HK authority sues two for instigating blank votes, first time to bring up the offense since electoral reform
Published: Dec 16, 2021 08:21 PM
Legislative Council of Hong Kong (LegCo)  Photo: VCG

Legislative Council of Hong Kong (LegCo) Photo: VCG

 The Independent Commission Against Corruption (ICAC) sued two people on Thursday for reposting a post of Ted Hui Chi-fung, the absconded former opposition lawmaker, which was instigating others to cast blank votes in the upcoming LegCo election. It was also the first time to bring up such new offense since the Elections (Corrupt and Illegal Conduct) Ordinance amendment in May. 

Legal experts in Hong Kong pointed out that the case also showed that relevant regulations play a role of deterrence, and such determined law enforcement could stop anti-government rioters from manipulating the election.

It's also part of increased efforts by the Hong Kong authorities to ensure that Hong Kong residents can cast votes on Sunday in a safe and peaceful environment, despite that some radical anti-China rioters like Hui and secessionist Nathan Law Kwun-chung have been vocal on social media platforms overseas calling on people not to vote. 

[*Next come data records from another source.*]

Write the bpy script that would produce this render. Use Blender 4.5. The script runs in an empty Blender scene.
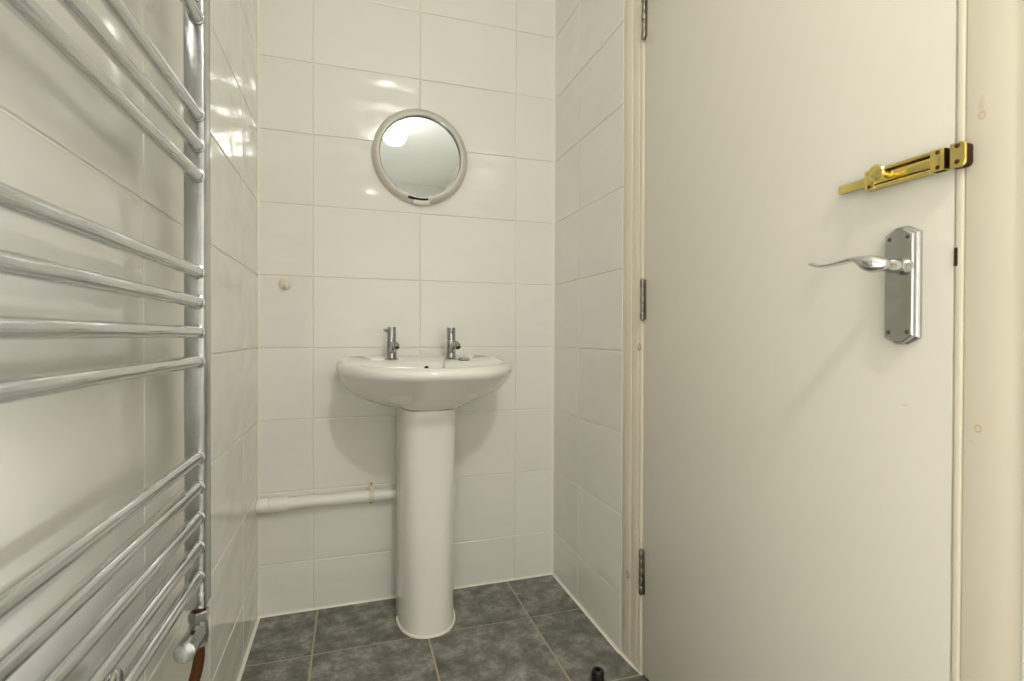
import bpy, bmesh, math, random
from mathutils import Vector, Matrix
random.seed(7)
PI = math.pi
C = bpy.context.scene.collection

# ------------------------------------------------------------------ dimensions (metres)
XL, XR, YB, YF, ZC = -0.2426, 0.6302, 1.5351, -2.20, 2.32
XW = 0.92                      # the room is wider behind the camera
DX = 0.634                     # plane of the door leaf and its frame
HR = 0.7401                    # height of one tile joint, rows every 0.2 m

# ------------------------------------------------------------------ materials
def new_mat(name):
    m = bpy.data.materials.new(name); m.use_nodes = True
    nt = m.node_tree; nt.nodes.clear()
    out = nt.nodes.new('ShaderNodeOutputMaterial')
    b = nt.nodes.new('ShaderNodeBsdfPrincipled')
    nt.links.new(b.outputs[0], out.inputs[0])
    return m, nt, b
def rgb(h):
    v = [int(h[i:i+2], 16)/255 for i in (0, 2, 4)]
    return tuple((x/12.92 if x <= .04045 else ((x+.055)/1.055)**2.4) for x in v)+(1,)
def plain(name, col, rough=.5, metal=0., noise=0., nscale=30., bump=0., bscale=60., coat=0., stretch=None):
    m, nt, b = new_mat(name)
    b.inputs['Roughness'].default_value = rough; b.inputs['Metallic'].default_value = metal
    b.inputs['Coat Weight'].default_value = coat
    N, L = nt.nodes.new, nt.links.new
    tc = N('ShaderNodeTexCoord'); mp = N('ShaderNodeMapping'); L(tc.outputs['Object'], mp.inputs[0])
    if stretch: mp.inputs['Scale'].default_value = stretch
    nz = N('ShaderNodeTexNoise'); nz.inputs['Scale'].default_value = nscale; nz.inputs['Detail'].default_value = 5
    L(mp.outputs[0], nz.inputs['Vector'])
    mx = N('ShaderNodeMixRGB'); c = Vector(col[:3])
    mx.inputs[1].default_value = tuple(c*(1-noise))+(1,); mx.inputs[2].default_value = tuple(min(1, x*(1+noise)) for x in c)+(1,)
    L(nz.outputs['Fac'], mx.inputs[0]); L(mx.outputs[0], b.inputs['Base Color'])
    if bump:
        n2 = N('ShaderNodeTexNoise'); n2.inputs['Scale'].default_value = bscale; n2.inputs['Detail'].default_value = 3
        L(mp.outputs[0], n2.inputs['Vector'])
        bp = N('ShaderNodeBump'); bp.inputs['Strength'].default_value = bump; bp.inputs['Distance'].default_value = .002
        L(n2.outputs['Fac'], bp.inputs['Height']); L(bp.outputs[0], b.inputs['Normal'])
    return m

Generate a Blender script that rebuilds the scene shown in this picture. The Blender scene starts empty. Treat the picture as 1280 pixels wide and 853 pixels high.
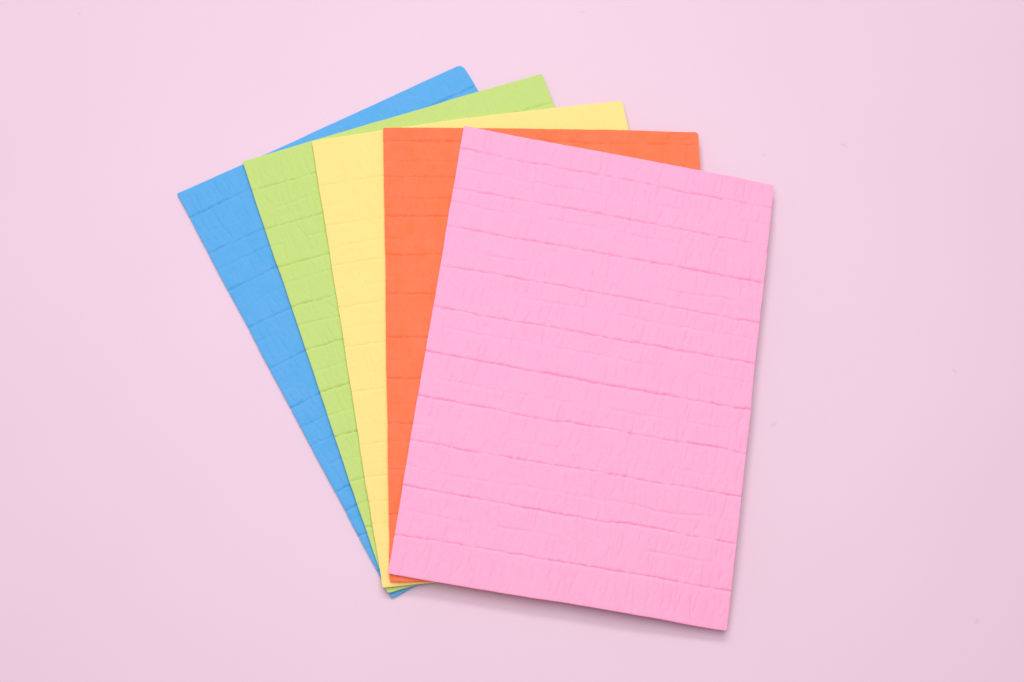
import bpy, math
import numpy as np

scene = bpy.context.scene

# ------------------------------------------------------------------ camera
S = 0.000342                       # metres per unit of the photograph's pixel grid at the table
FOCAL = 50.0
FPX = 1280 * FOCAL / 36.0
TILT = math.radians(17.3)          # the camera leans back towards the near edge of the table
DIST = FPX * S

cam_data = bpy.data.cameras.new('camera')
cam_data.lens = FOCAL
cam_data.sensor_width = 36.0
cam_data.clip_start = 0.01
cam_data.clip_end = 50.0
cam = bpy.data.objects.new('camera', cam_data)
scene.collection.objects.link(cam)
cam.location = (0.0, -DIST * math.sin(TILT), DIST * math.cos(TILT))
cam.rotation_euler = (TILT, 0.0, 0.0)
scene.camera = cam

# ------------------------------------------------------------------ world, lamps, exposure
world = bpy.data.worlds.new('World')
scene.world = world
world.use_nodes = True
bg = world.node_tree.nodes['Background']
bg.inputs['Color'].default_value = (1.0, 0.82, 0.95, 1.0)
bg.inputs['Strength'].default_value = 0.39

def area(name, loc, target, size, size_y, power, color):
    d = bpy.data.lights.new(name, 'AREA')
    d.shape = 'RECTANGLE'
    d.size = size
    d.size_y = size_y
    d.energy = power
    d.color = color
    o = bpy.data.objects.new(name, d)
    scene.collection.objects.link(o)
    o.location = loc
    v = np.array(target, float) - np.array(loc, float)
    from mathutils import Vector
    o.rotation_euler = Vector(v).to_track_quat('-Z', 'Y').to_euler()
    return o

area('softbox', (-0.10, 1.55, 1.95), (0.0, 0.0, 0.0), 1.80, 0.48, 23.8, (1.0, 0.985, 0.98))
area('overhead_lamp', (-0.03, 0.06, 0.70), (-0.03, 0.05, 0.0), 0.50, 0.50, 2.95, (1.0, 0.985, 0.995))

scene.cycles.max_bounces = 14
scene.cycles.diffuse_bounces = 10
scene.view_settings.view_transform = 'Standard'
scene.view_settings.look = 'None'
scene.view_settings.exposure = 0.0
scene.view_settings.gamma = 1.0
scene.view_settings.use_curve_mapping = False

# ------------------------------------------------------------------ helpers
def ray_to_plane(x, y, z):
    """where the line of sight through a measured corner meets the height z"""
    u, v = (x - 640.0), (426.5 - y)
    c, s = math.cos(TILT), math.sin(TILT)
    d = np.array([u, v * c + FPX * s, v * s - FPX * c])
    o = np.array([0.0, -DIST * s, DIST * c])
    t = (z - o[2]) / d[2]
    return (o + d * t)[:2]

class Noise:
    """smooth value noise on a wrapped random lattice"""
    def __init__(self, seed, n=256):
        self.g = np.random.default_rng(seed).uniform(-1, 1, (n, n))
        self.n = n
    def __call__(self, x, y):
        n = self.n
        xi = np.floor(x).astype(int); yi = np.floor(y).astype(int)
        fx = x - xi; fy = y - yi
        fx = fx * fx * fx * (fx * (fx * 6 - 15) + 10)
        fy = fy * fy * fy * (fy * (fy * 6 - 15) + 10)
        g = self.g
        a = g[yi % n, xi % n]; b = g[yi % n, (xi + 1) % n]
        c = g[(yi + 1) % n, xi % n]; d = g[(yi + 1) % n, (xi + 1) % n]
        return (a * (1 - fx) + b * fx) * (1 - fy) + (c * (1 - fx) + d * fx) * fy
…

The ICAC sued two people - a 36-year-old salesman and a 65-year-old office assistant - for publicly instigating others to cast blank votes or invalid votes, which is an illegal act violating Article 27 of the ordinance. The article stipulates that a person engages in illegal conduct if the person incites "another person not to vote, or to cast an invalid vote by activity in public during election period."

"This is the first time that people have been charged for instigating others to cast blank votes, which shows that relevant regulations are not a 'tiger without teeth' but an effective sword to safeguard the fairness and order of the election," Wu Yingpeng, member-elect of the Election Committee and Barrister of the High Court of the HKSAR, told the Global Times on Thursday. 

According to the newly amended ordinance, anyone publicly instigating others to cast blank votes could face up to three years of imprisonment with a fine of HK$200,000 ($25,637), Wu said, noting that anyone challenging the authority of the rule of law will be held accountable. 

In an email sent to the Global Times on Wednesday, the ICAC said it has arrested in total 10 people for instigating others to cast blank votes since November 9.

Secessionists like Law and Hui are fugitives wanted by the Hong Kong authorities. Willy Fu, a law professor and vice-chairman of the Hong Kong Legal Exchange Foundation, told the Global Times on Thursday that anyone who posts such illegal and false information to slander the election would also be charged for criminal responsibility. 

"They openly challenge the national security law and local law, spreading fake information through anti-China media or social media platforms to smear the electoral reform in Hong Kong and mislead the public … relevant authorities should conduct thorough investigation and ask relevant internet servers to remove the illegal information," Fu said.